§ JOB
Starting at the line that contains "x0 = a0 + (a1", copy every line down to the line that contains "MB().box(-WA + .04, WA", inclusive, exactly as it stands. Omit all other lines.
start THE INPUT
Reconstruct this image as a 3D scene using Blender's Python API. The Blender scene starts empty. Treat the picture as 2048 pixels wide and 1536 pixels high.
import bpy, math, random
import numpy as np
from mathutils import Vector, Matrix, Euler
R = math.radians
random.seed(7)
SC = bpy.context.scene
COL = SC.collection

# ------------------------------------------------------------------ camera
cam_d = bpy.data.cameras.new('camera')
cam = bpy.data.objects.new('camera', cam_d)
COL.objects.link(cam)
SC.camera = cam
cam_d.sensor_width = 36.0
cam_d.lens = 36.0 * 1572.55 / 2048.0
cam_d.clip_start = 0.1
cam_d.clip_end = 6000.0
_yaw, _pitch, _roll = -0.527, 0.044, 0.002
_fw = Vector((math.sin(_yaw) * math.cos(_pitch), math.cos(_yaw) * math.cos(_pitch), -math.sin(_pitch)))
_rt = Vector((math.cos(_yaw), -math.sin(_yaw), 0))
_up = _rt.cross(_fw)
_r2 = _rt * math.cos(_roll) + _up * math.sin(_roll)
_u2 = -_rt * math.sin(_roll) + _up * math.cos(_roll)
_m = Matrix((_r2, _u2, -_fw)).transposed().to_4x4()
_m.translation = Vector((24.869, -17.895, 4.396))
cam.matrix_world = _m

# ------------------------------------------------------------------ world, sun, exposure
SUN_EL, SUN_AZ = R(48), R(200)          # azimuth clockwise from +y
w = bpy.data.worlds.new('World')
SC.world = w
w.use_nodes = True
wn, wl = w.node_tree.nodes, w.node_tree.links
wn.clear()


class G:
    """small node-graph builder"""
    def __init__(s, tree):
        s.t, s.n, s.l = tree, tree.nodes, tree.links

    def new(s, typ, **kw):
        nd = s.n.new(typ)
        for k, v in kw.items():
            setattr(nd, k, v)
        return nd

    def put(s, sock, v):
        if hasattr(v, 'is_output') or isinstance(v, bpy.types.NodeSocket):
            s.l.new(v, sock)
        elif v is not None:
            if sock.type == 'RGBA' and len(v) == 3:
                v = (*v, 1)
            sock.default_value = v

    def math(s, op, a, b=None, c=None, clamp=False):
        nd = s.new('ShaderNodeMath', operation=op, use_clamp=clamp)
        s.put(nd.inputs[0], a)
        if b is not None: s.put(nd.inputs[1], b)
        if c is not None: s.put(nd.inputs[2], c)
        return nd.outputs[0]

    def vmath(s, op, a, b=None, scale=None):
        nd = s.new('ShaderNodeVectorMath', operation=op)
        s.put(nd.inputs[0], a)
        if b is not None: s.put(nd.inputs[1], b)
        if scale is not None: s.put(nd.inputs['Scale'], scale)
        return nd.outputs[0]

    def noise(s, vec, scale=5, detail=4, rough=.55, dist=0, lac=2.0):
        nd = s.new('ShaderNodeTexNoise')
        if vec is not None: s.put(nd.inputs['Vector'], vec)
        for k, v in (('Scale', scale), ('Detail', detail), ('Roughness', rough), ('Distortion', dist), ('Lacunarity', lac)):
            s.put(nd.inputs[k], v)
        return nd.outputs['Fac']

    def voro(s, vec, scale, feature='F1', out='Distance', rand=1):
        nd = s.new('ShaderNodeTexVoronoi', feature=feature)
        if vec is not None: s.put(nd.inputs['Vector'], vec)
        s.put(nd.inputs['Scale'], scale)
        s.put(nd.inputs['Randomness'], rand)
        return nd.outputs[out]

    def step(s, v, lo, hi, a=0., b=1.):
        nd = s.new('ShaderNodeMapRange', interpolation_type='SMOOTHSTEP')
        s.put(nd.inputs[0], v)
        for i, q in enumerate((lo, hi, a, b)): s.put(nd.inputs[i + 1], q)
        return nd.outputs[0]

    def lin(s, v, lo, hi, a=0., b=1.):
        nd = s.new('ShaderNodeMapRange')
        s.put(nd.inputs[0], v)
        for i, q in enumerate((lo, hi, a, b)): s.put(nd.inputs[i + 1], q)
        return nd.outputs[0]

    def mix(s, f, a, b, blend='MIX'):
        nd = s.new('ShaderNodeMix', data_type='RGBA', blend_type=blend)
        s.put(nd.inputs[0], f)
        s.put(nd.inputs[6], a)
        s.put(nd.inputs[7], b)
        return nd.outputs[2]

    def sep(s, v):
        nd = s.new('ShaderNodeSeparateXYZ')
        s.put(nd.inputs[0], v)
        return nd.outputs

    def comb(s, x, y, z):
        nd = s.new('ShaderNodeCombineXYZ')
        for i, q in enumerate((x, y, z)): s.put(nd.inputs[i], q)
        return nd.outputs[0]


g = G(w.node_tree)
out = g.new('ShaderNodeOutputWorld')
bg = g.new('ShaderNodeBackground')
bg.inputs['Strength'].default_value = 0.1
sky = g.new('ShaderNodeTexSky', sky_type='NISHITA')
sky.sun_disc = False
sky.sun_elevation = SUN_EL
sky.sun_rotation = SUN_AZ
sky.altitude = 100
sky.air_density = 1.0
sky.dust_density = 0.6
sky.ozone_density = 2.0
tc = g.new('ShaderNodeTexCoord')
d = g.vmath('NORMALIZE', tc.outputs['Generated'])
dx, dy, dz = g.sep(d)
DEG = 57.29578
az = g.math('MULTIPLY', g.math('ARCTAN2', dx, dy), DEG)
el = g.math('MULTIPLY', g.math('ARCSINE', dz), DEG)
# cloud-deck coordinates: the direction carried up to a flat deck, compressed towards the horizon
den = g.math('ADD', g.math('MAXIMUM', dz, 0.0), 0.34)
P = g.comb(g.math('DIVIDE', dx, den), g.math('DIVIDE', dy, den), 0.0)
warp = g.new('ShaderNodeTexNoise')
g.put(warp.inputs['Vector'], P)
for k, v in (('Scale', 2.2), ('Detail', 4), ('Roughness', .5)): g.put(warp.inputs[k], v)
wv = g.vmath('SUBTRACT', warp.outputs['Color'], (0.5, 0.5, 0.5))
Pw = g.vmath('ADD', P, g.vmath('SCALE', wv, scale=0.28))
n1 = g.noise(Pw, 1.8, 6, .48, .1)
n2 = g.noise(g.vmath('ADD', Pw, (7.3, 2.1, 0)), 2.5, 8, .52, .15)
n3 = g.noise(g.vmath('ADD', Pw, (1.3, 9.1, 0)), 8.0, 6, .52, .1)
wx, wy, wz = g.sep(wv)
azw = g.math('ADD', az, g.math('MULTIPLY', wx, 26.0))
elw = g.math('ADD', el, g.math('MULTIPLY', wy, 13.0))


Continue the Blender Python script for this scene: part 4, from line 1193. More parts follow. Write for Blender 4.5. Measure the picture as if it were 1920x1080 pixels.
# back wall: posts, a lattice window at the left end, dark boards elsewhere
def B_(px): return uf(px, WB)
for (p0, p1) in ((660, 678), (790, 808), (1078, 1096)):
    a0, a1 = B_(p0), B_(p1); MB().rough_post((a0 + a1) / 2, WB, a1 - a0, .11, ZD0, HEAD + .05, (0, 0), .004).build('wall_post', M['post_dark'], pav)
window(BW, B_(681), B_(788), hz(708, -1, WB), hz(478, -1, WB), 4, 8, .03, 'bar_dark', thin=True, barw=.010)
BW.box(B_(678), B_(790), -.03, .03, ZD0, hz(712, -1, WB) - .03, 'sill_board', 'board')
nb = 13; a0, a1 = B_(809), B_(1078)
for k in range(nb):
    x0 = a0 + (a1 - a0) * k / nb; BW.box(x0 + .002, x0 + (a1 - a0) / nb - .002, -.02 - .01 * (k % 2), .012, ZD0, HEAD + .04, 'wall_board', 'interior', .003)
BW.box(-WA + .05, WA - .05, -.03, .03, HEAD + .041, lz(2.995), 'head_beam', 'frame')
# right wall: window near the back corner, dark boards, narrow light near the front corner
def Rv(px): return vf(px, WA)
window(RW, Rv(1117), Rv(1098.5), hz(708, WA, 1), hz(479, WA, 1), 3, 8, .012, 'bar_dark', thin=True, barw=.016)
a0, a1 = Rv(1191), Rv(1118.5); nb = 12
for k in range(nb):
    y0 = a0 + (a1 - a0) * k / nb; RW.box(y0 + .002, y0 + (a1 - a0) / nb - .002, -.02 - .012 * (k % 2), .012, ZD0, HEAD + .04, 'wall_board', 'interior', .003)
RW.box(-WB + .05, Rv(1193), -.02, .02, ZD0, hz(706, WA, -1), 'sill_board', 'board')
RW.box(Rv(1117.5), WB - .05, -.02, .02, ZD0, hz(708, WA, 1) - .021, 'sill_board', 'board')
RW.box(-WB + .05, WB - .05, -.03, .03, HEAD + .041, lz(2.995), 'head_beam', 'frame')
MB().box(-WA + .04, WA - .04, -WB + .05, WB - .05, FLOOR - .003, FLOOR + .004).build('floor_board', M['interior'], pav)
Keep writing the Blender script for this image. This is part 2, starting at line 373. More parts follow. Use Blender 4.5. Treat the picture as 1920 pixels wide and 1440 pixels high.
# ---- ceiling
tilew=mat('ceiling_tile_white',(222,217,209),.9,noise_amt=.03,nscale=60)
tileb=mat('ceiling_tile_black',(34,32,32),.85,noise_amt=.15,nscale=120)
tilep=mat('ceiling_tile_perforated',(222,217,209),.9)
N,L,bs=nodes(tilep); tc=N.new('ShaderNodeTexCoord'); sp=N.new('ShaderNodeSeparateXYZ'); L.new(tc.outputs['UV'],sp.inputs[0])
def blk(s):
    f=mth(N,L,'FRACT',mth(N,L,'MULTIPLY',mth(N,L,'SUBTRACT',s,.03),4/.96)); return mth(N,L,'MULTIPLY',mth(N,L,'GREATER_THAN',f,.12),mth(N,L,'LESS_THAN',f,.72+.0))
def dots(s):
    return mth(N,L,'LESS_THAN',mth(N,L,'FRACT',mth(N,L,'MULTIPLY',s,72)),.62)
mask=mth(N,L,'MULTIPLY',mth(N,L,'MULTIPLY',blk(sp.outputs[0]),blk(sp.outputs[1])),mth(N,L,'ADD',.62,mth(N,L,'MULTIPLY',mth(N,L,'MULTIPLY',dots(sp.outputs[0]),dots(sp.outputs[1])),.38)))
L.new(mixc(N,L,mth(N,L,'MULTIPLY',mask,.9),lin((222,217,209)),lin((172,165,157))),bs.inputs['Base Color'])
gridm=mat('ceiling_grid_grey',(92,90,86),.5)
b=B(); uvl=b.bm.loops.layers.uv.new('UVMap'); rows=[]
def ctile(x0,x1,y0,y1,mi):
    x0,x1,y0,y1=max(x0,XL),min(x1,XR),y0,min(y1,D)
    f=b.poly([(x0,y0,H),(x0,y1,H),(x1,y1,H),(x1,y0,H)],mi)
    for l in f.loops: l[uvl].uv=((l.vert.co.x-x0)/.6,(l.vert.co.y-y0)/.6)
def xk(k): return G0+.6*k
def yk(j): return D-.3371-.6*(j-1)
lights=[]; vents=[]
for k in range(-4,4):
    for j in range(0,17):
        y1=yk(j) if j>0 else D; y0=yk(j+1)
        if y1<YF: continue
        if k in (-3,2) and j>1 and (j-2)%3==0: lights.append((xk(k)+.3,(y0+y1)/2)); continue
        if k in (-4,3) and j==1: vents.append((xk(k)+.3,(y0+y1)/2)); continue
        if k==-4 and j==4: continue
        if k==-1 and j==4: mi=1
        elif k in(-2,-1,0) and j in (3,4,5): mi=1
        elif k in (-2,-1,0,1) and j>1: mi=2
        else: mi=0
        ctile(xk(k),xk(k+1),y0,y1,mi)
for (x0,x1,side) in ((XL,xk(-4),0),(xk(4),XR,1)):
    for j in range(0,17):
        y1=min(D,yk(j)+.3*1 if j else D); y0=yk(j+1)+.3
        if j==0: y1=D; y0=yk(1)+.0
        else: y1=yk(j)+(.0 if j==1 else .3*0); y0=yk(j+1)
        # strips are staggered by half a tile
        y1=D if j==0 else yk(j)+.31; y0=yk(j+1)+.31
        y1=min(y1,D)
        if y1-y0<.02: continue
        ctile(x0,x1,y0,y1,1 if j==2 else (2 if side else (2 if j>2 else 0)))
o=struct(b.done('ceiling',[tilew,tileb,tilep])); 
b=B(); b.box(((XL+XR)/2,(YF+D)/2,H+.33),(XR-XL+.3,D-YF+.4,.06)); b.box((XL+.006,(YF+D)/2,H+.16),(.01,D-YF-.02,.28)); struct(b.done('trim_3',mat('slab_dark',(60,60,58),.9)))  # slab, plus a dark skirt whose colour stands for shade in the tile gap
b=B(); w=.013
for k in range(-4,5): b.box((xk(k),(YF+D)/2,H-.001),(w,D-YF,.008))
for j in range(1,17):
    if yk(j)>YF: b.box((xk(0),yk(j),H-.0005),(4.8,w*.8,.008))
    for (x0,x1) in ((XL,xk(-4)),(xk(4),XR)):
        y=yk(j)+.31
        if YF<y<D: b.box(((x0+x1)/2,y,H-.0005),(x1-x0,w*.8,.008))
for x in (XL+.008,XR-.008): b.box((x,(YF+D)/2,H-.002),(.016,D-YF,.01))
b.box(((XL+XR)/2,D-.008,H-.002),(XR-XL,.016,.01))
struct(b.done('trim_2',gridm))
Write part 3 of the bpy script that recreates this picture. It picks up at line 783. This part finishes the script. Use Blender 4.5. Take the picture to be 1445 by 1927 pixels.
end THE INPUT
§ ANSWER BELOW
    x0 = a0 + (a1 - a0) * k / nb; BW.box(x0 + .002, x0 + (a1 - a0) / nb - .002, -.02 - .01 * (k % 2), .012, ZD0, HEAD + .04, 'wall_board', 'interior', .003)
BW.box(-WA + .05, WA - .05, -.03, .03, HEAD + .041, lz(2.995), 'head_beam', 'frame')
# right wall: window near the back corner, dark boards, narrow light near the front corner
def Rv(px): return vf(px, WA)
window(RW, Rv(1117), Rv(1098.5), hz(708, WA, 1), hz(479, WA, 1), 3, 8, .012, 'bar_dark', thin=True, barw=.016)
a0, a1 = Rv(1191), Rv(1118.5); nb = 12
for k in range(nb):
    y0 = a0 + (a1 - a0) * k / nb; RW.box(y0 + .002, y0 + (a1 - a0) / nb - .002, -.02 - .012 * (k % 2), .012, ZD0, HEAD + .04, 'wall_board', 'interior', .003)
RW.box(-WB + .05, Rv(1193), -.02, .02, ZD0, hz(706, WA, -1), 'sill_board', 'board')
RW.box(Rv(1117.5), WB - .05, -.02, .02, ZD0, hz(708, WA, 1) - .021, 'sill_board', 'board')
RW.box(-WB + .05, WB - .05, -.03, .03, HEAD + .041, lz(2.995), 'head_beam', 'frame')
MB().box(-WA + .04, WA - .04, -WB + .05, WB - .05, FLOOR - .003, FLOOR + .004).build('floor_board', M['interior'], pav)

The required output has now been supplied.